Concise But Diverse Menu At Le Boudoir In Paris

by Sean Hillen

Just a few steps from the Champs-Elysées on rue du Colisée, Le Boudoir restaurant is designed on two floors, each with contrasting atmospheres.

Photos by Columbia Hillen

The spacious and more informal ground floor has a zinc bar and high tables and chairs with abundant natural light flowing in from broad windows, while the floor above comprises three separate wood-floored dining rooms with minimalist decor and a more intimate atmosphere. 

My companion and I visited on a quiet evening and were warmly welcomed and ushered upstairs to a window table in the smaller of the rooms.

Though the menu is concise, featuring three starters, four entrees including a vegetarian option and four desserts, it is a diverse one designed by Christophe Raoux, a well-known figure in Parisian cuisine circles, and executed by chef Mathis Jonque. Raoux previously worked at Michelin-starred restaurants such as L’Ecritoire, Le Château de Divonne, Le Jamin and the Ritz Paris.

(l to r) Chefs Hugo Bossard and Mathis Jonque together with Romain Lucas, one of the owners

Our culinary evening began with an amuse bouche of rillettes of cod and monkfish in a sauce of pepper, tarragon, parsley and lemon peel.

Of the three starters, beef tartar maki, ceviche of black mullet and a mixed tomatoes dish, I chose the latter, in part due to its enticing name ‘green zebra compote.’ Served with dollops of vanilla, whipped light and airy, with sliced petals of cucumber, it proved refreshing on my palate. 

My companion opted for the red meat starter, which arrived, as the name suggests, sushi style, the beef wrapped in rolls of dried seaweed (nori) flavored with sesame seeds, black garlic and pesto.

For her main course, for added warmth against the cool, damp weather outside, my companion chose a hearty dish of roasted Aveyron veal loin with a flavorsome vegetable ragout featuring two different types of carrots, fava beans, potatoes and shallots. The other two selections were both fish, grilled hake with panfried peppers and chorizo and a fish I had never heard of before, meagre. Intrigued, I chose the latter. It came ‘island style,’ roasted, crispy skinned embraced by a slender ditch of olives, tomatoes, candied lemon and shaved leaves of artichoke, all braised in white wine and olive oil. I later learned the fish from the Atlantic is also known by the names salmon-bass or stone bass.

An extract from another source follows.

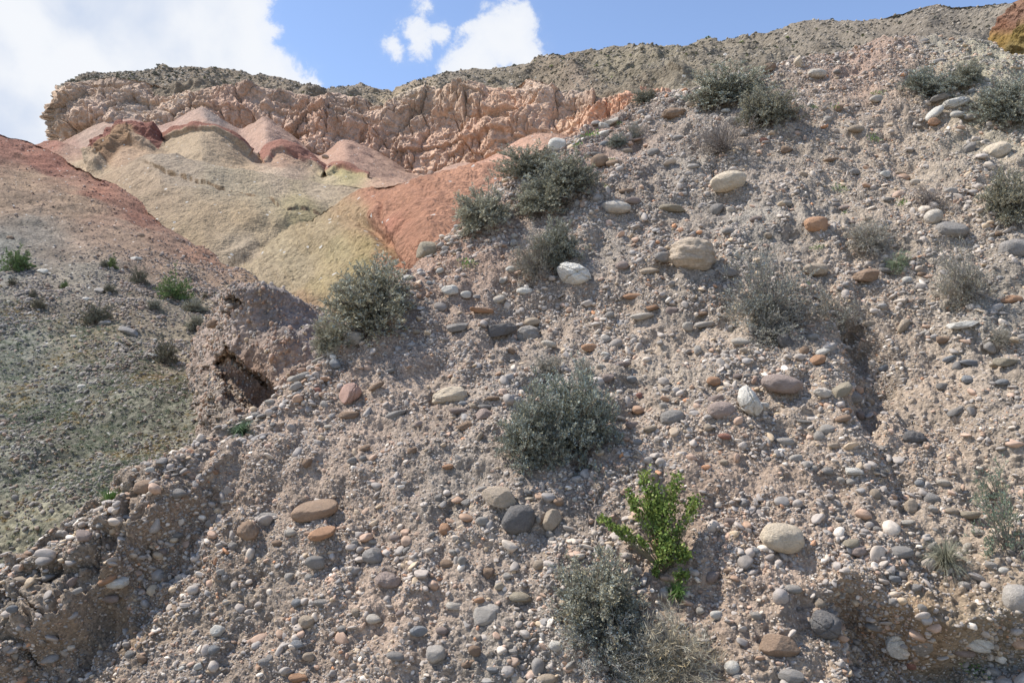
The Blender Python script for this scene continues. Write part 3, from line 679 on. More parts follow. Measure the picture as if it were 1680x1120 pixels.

As for desserts, it’s hard, if nay impossible, for me to avoid chocolate so my choice was straightforward, a soft, creamy mousse with cardamom, fragments of sable biscuit adding a delicious crunchiness to the whole. My companion chose the financier pistachio, which, reflecting its name, came shaped as block of pistachio cake with artisanal thyme-flavored ice-cream resembling a bar of gold, accompanied by slices of apricots from Roussillon.

I notice on other occasions the menu has changed to include such dishes as flame-cooked mackerel with wakame seaweed and kale cabbage among the starters; scallops with Jerusalem artichokes and hazelnuts among the mains and rice pudding with tonka beans and dried fruits for dessert.

Catering to a clientele in the heart of the Champs-Elysées district, Le Boudoir offers an early evening menu from 6pm to 8pm which includes a French aperitif, charcuteries, foie gras, several mature cheeses and a bottle of wine from the cellar. The whole restaurant can also be booked for private functions.